Here, so did the lovely singing of Ashley Dixon, as Devereux's lover Sara, constitute LA Opera's best feature.

More words and music and, this time, dance, descended at UCLA' Royce Hall:

Pam Tanowitz, among the most sought-after and brainiest choreographers around, knows where to furnish her creative instincts.

How about T.S. Eliot's famous poetry cycle "Four Quartets," ("At the still point of the turning world..."), in a masterly recitation by Kathleen Chalfant, intertwined with the Knights exceptional playing of nuanced interludes?

Yes, you can collect an arts potpourri. But then you must get a Tanowitz to pull it together with movement that is not arbitrary -- which is what makes her stand at the top of the heap.
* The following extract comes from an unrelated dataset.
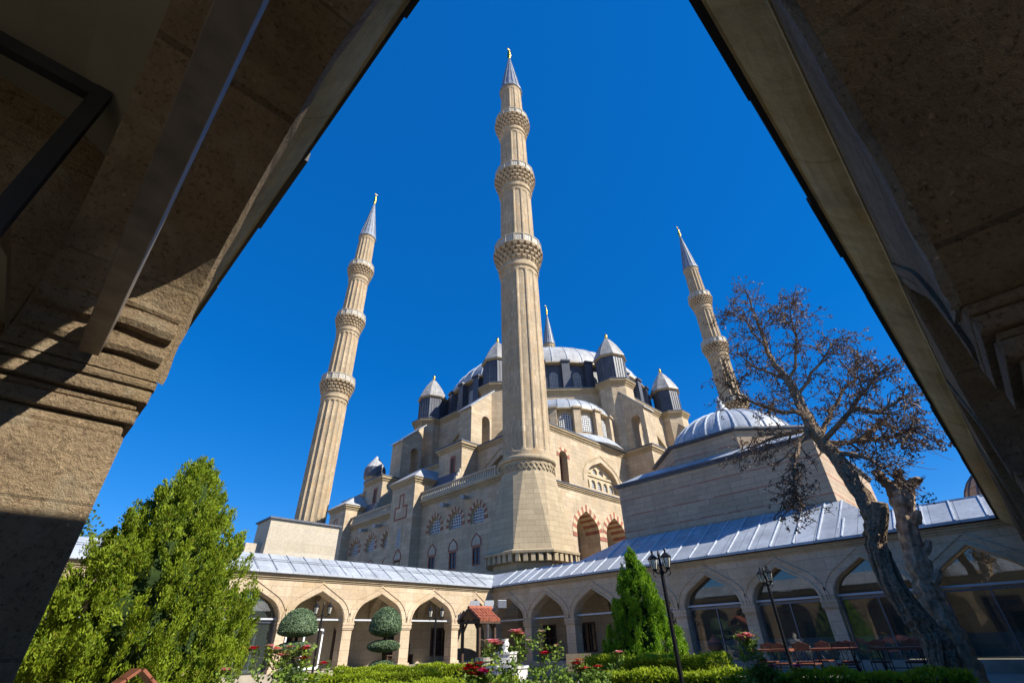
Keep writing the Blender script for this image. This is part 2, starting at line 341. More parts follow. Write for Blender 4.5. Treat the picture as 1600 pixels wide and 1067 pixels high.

With this work she shows you what core impetus is. Her response -- abstract, as in Merce Cunningham, as opposed to narrative as in Martha Graham -- to Eliot's deeply questioning words about existence, about life in the midst of so much death (World War II), is revelatory. I marveled throughout the 75 minutes that no moment had an undetectable stimulus, even in the subtlest terms.

But music, alone, was all we needed when Gustavo Dudamel took charge of his LA Philharmonic with a festive survey of Dvorak and Charles Ives, among our country's most spirited musical minds. A true original, he studied his craft deeply and came out an expert -- as well as the open-hearted Connecticut Yankee who so loved our tunes, our marches, our parks' band concerts, our hymns and holidays that he uproariously splintered them together in his best known works. Who could not smile listening to their wit, their cleverness, their experimental adventure?

The surprise, for many, came in Ives' rarely heard 1st Symphony, a part of which sounded like something from mitteleuropa WW I -- gently lilting, tender, luscious. Dudamel and the Phil found those qualities and brought them to loving perfection.